When I typed my original solution to subproblem b. of exercise 2.29 in SICP:

(define (total-weight m)
  (let ((left (left-branch m))
        (right (right-branch m)))
    (cond ((null? m) 0)
          ((not (pair? m)) m)
          (else
           (+ (total-weight (branch-structure left))
              (total-weight (branch-structure right)))))))

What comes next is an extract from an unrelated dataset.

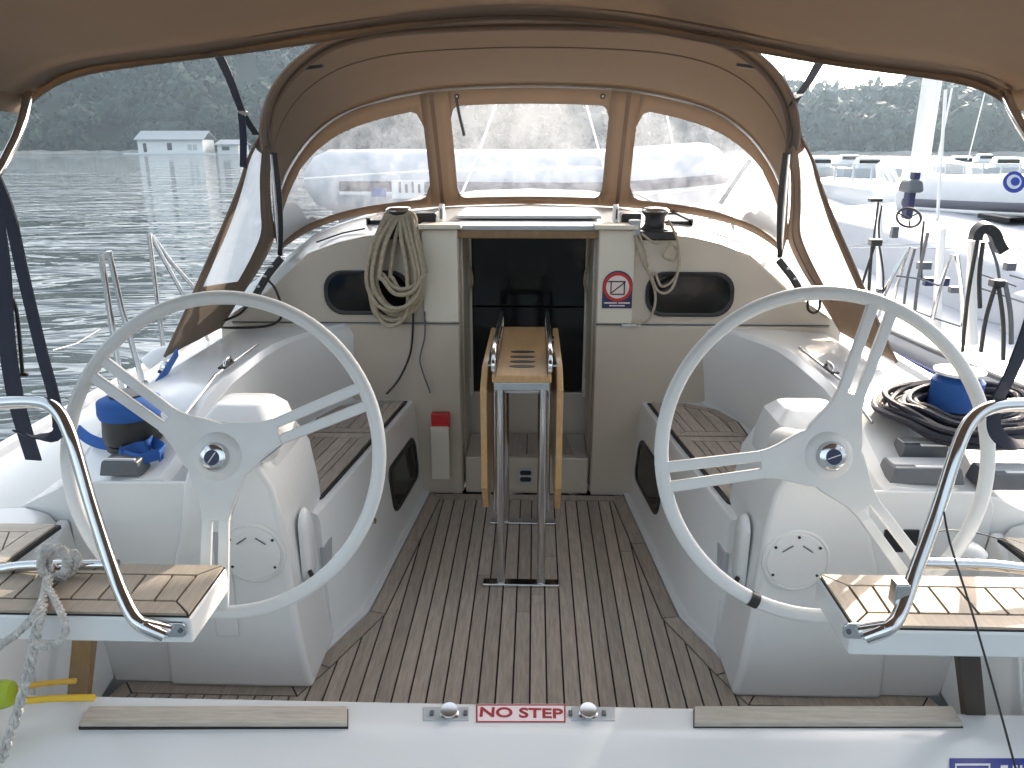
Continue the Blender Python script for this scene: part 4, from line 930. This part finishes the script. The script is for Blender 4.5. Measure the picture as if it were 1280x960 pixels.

and tested it with the following data:

(define left1 (make-branch 5 8))
(define right1 (make-branch 7 10))
(define m1 (make-mobile left1 right1))
(define right2 (make-branch 1 3))
(define m2 (make-mobile left2 right2))
(define left0 (make-branch 12 m1))
(define right0 (make-branch 5 m2))
(define m0 (make-mobile left0 right0))
(total-weight m0)

The interpreter (MIT/GNU Scheme) reported error: "the object 3, passed as the first argument to cdr, is not the correct type". But when I eliminated the expression

(let ((left (left-branch m))
      (right (right-branch m)))
  ...)

with the following code:

(define (total-weight m)
  (cond ((null? m) 0)
        ((not (pair? m)) m)
        (else
         (+ (total-weight (branch-structure (left-branch m)))
            (total-weight (branch-structure (right-branch m)))))))

the program worked fine and printed the result

;Value: 27

I got confused. Can anybody take a trial on this problem and help me out?

Answer 1

The problem is that in the first version, (left-branch m) and (right-branch m) is called before you check whether or not m represents a mobile. i.e. m can be a number, or nil.